Summers at the Tramp Center
The soundtrack of my girlhood summers was polka music. On a vacant lot next to the Cowboy Miniature Golf course in Estes Park, Colorado, we dug ten holes in the ground and installed trampolines. All day and into the night, we played polka music over a loudspeaker—no rock music for us; it was the lively rhythms of an accordion that we blasted. It was the 60s. Although the country was in social turmoil, I innocently spent my girlhood summers at our family’s trampoline center.
I was nine the first time I had sex.
We charged fifty cents per half hour to jump on a trampoline. My younger brother Kipper and I learned new tricks on the trampoline every summer: front flips, backflips, flips with a half twist. No helmets. No nets. No one ever got hurt.
My older cousin groomed me over a series of summers when we’d visit my mom’s sister. It’s our secret, he’d say.
In the mountains, it rains every afternoon. After a good twenty-minute soaking, the sun comes back out and our job was to jump on each trampoline until it was dry. When customers weren’t bouncing on the tramps, Kipper and I would crawl underneath the trampolines, looking for coins that had jettisoned out of people’s pockets. If we found a couple of nickels, we could buy a soda from the pop machine—Nehi Orange was my favorite.

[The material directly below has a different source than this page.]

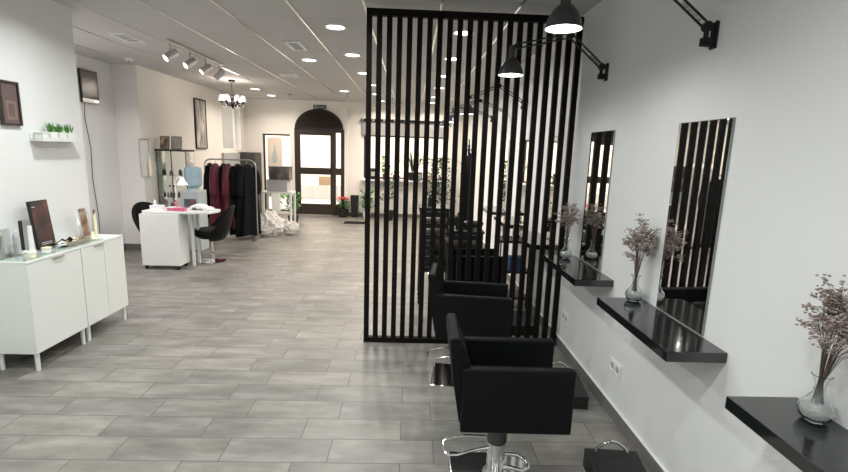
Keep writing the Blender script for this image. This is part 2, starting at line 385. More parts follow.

One summer, my cousin suggested that we play upstairs in my room. He lowered himself and to me, and when it was over, he said, “Do you know what we just did? We just had sex.” I looked up sex in the dictionary but still didn’t understand until I was older. I never told anyone.
For years after our summers in Estes, I had two recurring dreams. One was that an ugly clown would lower himself onto me and smother me. The other was that if I took a big jump, I could fly. Polka music played in the background of both dreams.